Forum Moderators: coopster
It seems that changing file permission can be done either directly on the server (i.e. 755 to 777) or it can be done with chmod & chown. Obviously, the better of the two approaches is to use PHP's chmod & chown for security reasons. Is my assumption correct?
Is there a tutorial or article that covers the basics?
the funny thing is that whenever there is a question about security my answer is always the same
it always depends on the situation or setup.
there are a few obvious basics like not giving your web user shell access and not making all of your files world writable. From there on things have a tendency to go off in all directions. You always must take reasonable precautions to protect whatever it is you are trying to do but in no way will you ever be able to protect against all eventualities.
There is always someone smarter than all of us and security will be breached somehow, at some point.

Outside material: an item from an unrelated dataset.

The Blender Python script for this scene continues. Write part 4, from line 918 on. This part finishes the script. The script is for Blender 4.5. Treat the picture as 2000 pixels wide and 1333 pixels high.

As far as the specifics about chown and chmod
I store writable directories outside of the root of the site. This means not having to change permissions everytime I need to write but still keeps those directories protected from direct web access.
most files are set to 755 which is everything for the owner and read and execute for everyone else.
depends on what you do with ownerships and other things but that is fairly standard.
try doing some searches for "chmod man pages" or "chown man pages" that may give you a little more about security and permissions.
Remember that chmod PHP needs to have the directory being owned by the user that the webserver is running under.
I've never tried to use chown - as the manual says, 'Only the superuser may change the owner of a file.' And configuring apache to use the superuser would usually be considered as rather exotic behavior.
I keep my files as 644.
You can also have your webserver write to files that have 'normal' writing permissions (like 644 - permissions to write only by owner and group) if it's the webserver that owns them. This is one of my favorite combos, though I'm sure some will say that this is an unacceptable security risk for users on shared hosting. It is a risk, since concievably someone else hosted on the same server could write to this file if their account has apache running as the same user as yours. However, I thought (and someone please correct me if mistaken) that cpanel these days is set up so apache runs with different usernames on different accounts. At least, it seems so on my shared host. So that means they'd have to have access to writing to a file in your webroot before they could do something like this, and that's already presupposing a security breach of a greater order than just having files owned by your webserver.
Sorry that this is becoming a tome.
Anyways, you can just chmod a directory 777 with ftp,
mkdir()yourself a directory in that directory (which will then be owned by the webserver owner of your account), and chmod that chmodded 777 directory back to something that's safer (again, with ftp). That directory you made, then, can be used for writing all sorts of files. Or you can do something similar by writing a file in this directory, if it's a file that needs to be writeable by the webserver.
Your answers helped resolve my confusion about chmod.
What was especially helpful was knowing that the temp folder, where the files are initially written, should be in the site's root directory and then moved to their final folder destination.
Also, it was helpful to learn that chown does not have to be used. Reading the info about chown gave the impression that chown was always used when chmod was used.